Il costume è indossato da un manichino con le fattezze di un bimbo di circa sei anni che stringe in mano la corda che ricorda la tragica morte di Sarah, in una vetrina della Sanità, quella di «Le Iene Lingerie», un negozio che vende anche intimo. In vetrina, appesi a una stampella ci sono pure i costumi di Ruby e Berlusconi. Ne ha venduti tre di costumi carnevaleschi di zio Michele a due mamme del quartiere e una dei Colli Aminei. In pratica ha esaurito il prodotto, perché ne ha fatti solo tre. Li fa confezionare artigianalmente. Tiratura limitata. Ma non è filato tutto liscio. Molti clienti, come lui, si sono immedesimati nell’atmosfera della festa liberatoria e scandalosa e sono stati al gioco. «Sono divertenti» hanno commentato.
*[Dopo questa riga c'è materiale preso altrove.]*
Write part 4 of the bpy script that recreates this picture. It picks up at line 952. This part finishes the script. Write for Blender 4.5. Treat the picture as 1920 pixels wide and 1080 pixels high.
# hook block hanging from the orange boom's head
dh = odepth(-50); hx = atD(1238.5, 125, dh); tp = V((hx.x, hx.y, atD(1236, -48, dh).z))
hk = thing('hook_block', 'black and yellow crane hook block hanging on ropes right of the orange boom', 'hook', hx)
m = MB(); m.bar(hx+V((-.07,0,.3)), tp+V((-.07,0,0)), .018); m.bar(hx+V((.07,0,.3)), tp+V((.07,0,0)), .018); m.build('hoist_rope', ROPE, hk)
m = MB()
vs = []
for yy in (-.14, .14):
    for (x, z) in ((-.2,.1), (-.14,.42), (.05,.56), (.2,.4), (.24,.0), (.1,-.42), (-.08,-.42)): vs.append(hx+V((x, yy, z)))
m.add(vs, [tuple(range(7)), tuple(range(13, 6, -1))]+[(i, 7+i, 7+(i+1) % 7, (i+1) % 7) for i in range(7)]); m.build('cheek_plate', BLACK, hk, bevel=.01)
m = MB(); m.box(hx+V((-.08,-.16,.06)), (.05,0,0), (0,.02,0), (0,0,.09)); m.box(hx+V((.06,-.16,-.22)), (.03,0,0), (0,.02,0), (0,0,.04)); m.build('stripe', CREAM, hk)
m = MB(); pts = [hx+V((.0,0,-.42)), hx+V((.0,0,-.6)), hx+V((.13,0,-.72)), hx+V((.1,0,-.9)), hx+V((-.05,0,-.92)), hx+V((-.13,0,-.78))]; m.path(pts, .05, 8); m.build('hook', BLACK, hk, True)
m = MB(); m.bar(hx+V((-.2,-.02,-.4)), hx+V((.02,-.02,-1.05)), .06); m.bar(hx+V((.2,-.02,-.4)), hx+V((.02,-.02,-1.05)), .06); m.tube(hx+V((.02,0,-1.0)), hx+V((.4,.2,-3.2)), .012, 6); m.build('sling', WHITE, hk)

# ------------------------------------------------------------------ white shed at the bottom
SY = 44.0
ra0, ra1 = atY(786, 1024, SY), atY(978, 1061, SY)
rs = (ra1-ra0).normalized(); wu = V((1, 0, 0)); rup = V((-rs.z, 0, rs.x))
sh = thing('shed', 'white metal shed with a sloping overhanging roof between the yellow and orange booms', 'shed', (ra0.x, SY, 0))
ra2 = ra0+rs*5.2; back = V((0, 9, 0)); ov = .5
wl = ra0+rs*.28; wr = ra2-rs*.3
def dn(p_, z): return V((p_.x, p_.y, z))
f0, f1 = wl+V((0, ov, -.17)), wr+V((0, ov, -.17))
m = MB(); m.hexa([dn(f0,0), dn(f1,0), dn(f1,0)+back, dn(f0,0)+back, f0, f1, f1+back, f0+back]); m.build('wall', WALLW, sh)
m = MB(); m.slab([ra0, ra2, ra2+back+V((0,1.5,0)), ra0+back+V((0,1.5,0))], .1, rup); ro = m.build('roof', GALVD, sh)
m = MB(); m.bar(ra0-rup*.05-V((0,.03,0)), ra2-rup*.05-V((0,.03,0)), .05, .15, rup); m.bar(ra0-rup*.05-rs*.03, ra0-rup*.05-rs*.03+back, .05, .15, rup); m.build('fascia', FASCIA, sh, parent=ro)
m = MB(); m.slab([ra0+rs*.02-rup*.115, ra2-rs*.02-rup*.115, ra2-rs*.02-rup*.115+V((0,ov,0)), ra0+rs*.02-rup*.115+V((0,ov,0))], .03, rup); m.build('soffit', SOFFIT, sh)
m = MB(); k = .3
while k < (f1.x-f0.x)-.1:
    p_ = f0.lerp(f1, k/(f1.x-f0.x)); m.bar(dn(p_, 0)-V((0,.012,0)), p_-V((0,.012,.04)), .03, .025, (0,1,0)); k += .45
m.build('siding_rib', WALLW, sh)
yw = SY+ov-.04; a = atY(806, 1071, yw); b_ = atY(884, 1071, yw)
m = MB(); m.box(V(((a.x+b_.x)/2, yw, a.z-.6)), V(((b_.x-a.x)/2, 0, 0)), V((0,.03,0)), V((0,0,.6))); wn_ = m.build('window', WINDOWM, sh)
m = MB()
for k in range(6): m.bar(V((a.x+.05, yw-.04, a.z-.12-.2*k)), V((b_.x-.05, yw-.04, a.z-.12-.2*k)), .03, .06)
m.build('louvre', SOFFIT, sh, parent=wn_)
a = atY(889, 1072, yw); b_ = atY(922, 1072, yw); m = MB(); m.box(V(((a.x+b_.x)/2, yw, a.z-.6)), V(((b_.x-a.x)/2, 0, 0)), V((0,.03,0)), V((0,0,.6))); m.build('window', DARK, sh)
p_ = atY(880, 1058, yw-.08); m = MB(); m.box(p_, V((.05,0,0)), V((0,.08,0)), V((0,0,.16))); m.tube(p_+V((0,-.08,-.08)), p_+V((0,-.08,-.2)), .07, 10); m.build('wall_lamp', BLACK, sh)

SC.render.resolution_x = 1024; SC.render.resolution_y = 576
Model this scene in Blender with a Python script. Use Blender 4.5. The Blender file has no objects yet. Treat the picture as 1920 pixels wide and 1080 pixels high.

Altri hanno protestato, giudicando la pensata di pessimo gusto. Segno che l’assuefazione non ha ancora contagiato tutti. Mazza, sposato e con due figlie, da tempo ha persino registrato il nome del negozio e ha un sito internet per pubblicizzare i prodotti, ma anche per venderli direttamente. Lo straripamento mediatico ha travolto ormai i confini del buonsenso, portando il gioco all’estremo. Mazza vende anche la maschera di Riina, l’ex boss detenuto secondo il 41 bis, il cosiddetto “carcere duro”. Una misura che venne introdotta della legge del 26 luglio 1975. Fu inizialmente pensata per le rivolte in carcere ma nel 1992, dopo la strage di Capaci, venne estesa ai condannati per associazione a delinquere di stampo mafioso.

La norma aveva carattere temporaneo ma è stata poi rinnovata. In Italia i detenuti al 41 bis sono in carcere per associazione mafiosa, come il boss corleonese, o per sospetta attività di terrorismo. L’arresti di Riina fu effettuato il 15 gennaio del 1993 dopo 24 anni di latitanza dagli uomini del “Capitano Ultimo” ovvero Sergio De Caprio (attuale colonello), del Ros dei Carabinieri guidato all’epoca dei fatti dal Generale Mario Mori. Per troppi anni la fama di «don Totò» e stata alimentata da storie, aneddoti, indiscrezioni, ma da pochi fatti certi. Quasi ventiquattro anni di latitanza, l’assenza di foto recenti, l’alone di mistero che da sempre lo ha circondato, hanno contribuito a creare questo «mostro». Lui, Riina, ha finito col racchiudere in sé la storia più recente e la più cruenta di Cosa nostra.